--- Data provided ---
━━━━━━━━━━━━━━━━

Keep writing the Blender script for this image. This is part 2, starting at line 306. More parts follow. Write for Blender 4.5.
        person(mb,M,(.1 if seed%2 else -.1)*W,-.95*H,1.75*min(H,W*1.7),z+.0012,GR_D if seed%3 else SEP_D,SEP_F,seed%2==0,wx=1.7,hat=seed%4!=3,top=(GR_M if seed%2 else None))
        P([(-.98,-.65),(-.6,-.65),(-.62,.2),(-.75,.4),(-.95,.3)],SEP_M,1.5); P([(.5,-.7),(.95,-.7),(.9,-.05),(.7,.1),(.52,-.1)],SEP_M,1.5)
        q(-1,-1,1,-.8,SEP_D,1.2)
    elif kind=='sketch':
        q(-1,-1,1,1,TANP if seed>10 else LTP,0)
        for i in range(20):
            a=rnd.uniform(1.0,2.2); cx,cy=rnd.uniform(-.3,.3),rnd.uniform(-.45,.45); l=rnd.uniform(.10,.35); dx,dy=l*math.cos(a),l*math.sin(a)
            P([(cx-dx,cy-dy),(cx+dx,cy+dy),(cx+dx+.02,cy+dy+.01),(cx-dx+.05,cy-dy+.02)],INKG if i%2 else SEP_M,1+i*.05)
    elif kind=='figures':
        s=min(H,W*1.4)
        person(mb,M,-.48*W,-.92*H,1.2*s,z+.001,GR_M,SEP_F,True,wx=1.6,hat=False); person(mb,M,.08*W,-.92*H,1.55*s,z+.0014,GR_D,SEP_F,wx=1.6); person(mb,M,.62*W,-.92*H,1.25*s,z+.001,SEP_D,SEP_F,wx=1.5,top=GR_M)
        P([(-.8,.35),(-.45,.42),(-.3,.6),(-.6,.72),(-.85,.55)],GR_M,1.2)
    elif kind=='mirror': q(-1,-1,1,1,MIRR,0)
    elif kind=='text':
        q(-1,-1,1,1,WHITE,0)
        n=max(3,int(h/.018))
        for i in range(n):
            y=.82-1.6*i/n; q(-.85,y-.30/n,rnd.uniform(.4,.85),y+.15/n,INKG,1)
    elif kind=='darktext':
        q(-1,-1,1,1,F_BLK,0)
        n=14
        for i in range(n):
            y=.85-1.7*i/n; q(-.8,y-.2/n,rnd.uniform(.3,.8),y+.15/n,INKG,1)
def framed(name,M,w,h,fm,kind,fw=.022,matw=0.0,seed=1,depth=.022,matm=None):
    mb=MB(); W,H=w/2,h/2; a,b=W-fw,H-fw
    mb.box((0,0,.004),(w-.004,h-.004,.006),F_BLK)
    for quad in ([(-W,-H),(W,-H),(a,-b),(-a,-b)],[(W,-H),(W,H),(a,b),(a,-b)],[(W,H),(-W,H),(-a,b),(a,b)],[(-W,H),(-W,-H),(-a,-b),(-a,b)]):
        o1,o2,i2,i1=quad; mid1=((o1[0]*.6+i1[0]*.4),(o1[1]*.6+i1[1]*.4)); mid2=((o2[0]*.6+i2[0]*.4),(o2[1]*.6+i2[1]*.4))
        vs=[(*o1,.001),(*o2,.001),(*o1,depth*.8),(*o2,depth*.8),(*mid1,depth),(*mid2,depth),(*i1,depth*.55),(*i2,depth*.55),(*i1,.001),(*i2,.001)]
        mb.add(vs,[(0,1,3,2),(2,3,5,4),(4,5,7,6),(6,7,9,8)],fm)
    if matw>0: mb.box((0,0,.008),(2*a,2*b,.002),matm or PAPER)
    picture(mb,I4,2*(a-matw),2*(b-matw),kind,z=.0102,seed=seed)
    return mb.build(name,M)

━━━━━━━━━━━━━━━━

--- Request ---
Quote every line of the data, word for word.

--- Task response ---
Keep writing the Blender script for this image. This is part 2, starting at line 306. More parts follow. Write for Blender 4.5.
        person(mb,M,(.1 if seed%2 else -.1)*W,-.95*H,1.75*min(H,W*1.7),z+.0012,GR_D if seed%3 else SEP_D,SEP_F,seed%2==0,wx=1.7,hat=seed%4!=3,top=(GR_M if seed%2 else None))
        P([(-.98,-.65),(-.6,-.65),(-.62,.2),(-.75,.4),(-.95,.3)],SEP_M,1.5); P([(.5,-.7),(.95,-.7),(.9,-.05),(.7,.1),(.52,-.1)],SEP_M,1.5)
        q(-1,-1,1,-.8,SEP_D,1.2)
    elif kind=='sketch':
        q(-1,-1,1,1,TANP if seed>10 else LTP,0)
        for i in range(20):
            a=rnd.uniform(1.0,2.2); cx,cy=rnd.uniform(-.3,.3),rnd.uniform(-.45,.45); l=rnd.uniform(.10,.35); dx,dy=l*math.cos(a),l*math.sin(a)
            P([(cx-dx,cy-dy),(cx+dx,cy+dy),(cx+dx+.02,cy+dy+.01),(cx-dx+.05,cy-dy+.02)],INKG if i%2 else SEP_M,1+i*.05)
    elif kind=='figures':
        s=min(H,W*1.4)
        person(mb,M,-.48*W,-.92*H,1.2*s,z+.001,GR_M,SEP_F,True,wx=1.6,hat=False); person(mb,M,.08*W,-.92*H,1.55*s,z+.0014,GR_D,SEP_F,wx=1.6); person(mb,M,.62*W,-.92*H,1.25*s,z+.001,SEP_D,SEP_F,wx=1.5,top=GR_M)
        P([(-.8,.35),(-.45,.42),(-.3,.6),(-.6,.72),(-.85,.55)],GR_M,1.2)
    elif kind=='mirror': q(-1,-1,1,1,MIRR,0)
    elif kind=='text':
        q(-1,-1,1,1,WHITE,0)
        n=max(3,int(h/.018))
        for i in range(n):
            y=.82-1.6*i/n; q(-.85,y-.30/n,rnd.uniform(.4,.85),y+.15/n,INKG,1)
    elif kind=='darktext':
        q(-1,-1,1,1,F_BLK,0)
        n=14
        for i in range(n):
            y=.85-1.7*i/n; q(-.8,y-.2/n,rnd.uniform(.3,.8),y+.15/n,INKG,1)
def framed(name,M,w,h,fm,kind,fw=.022,matw=0.0,seed=1,depth=.022,matm=None):
    mb=MB(); W,H=w/2,h/2; a,b=W-fw,H-fw
    mb.box((0,0,.004),(w-.004,h-.004,.006),F_BLK)
    for quad in ([(-W,-H),(W,-H),(a,-b),(-a,-b)],[(W,-H),(W,H),(a,b),(a,-b)],[(W,H),(-W,H),(-a,b),(a,b)],[(-W,H),(-W,-H),(-a,-b),(-a,b)]):
        o1,o2,i2,i1=quad; mid1=((o1[0]*.6+i1[0]*.4),(o1[1]*.6+i1[1]*.4)); mid2=((o2[0]*.6+i2[0]*.4),(o2[1]*.6+i2[1]*.4))
        vs=[(*o1,.001),(*o2,.001),(*o1,depth*.8),(*o2,depth*.8),(*mid1,depth),(*mid2,depth),(*i1,depth*.55),(*i2,depth*.55),(*i1,.001),(*i2,.001)]
        mb.add(vs,[(0,1,3,2),(2,3,5,4),(4,5,7,6),(6,7,9,8)],fm)
    if matw>0: mb.box((0,0,.008),(2*a,2*b,.002),matm or PAPER)
    picture(mb,I4,2*(a-matw),2*(b-matw),kind,z=.0102,seed=seed)
    return mb.build(name,M)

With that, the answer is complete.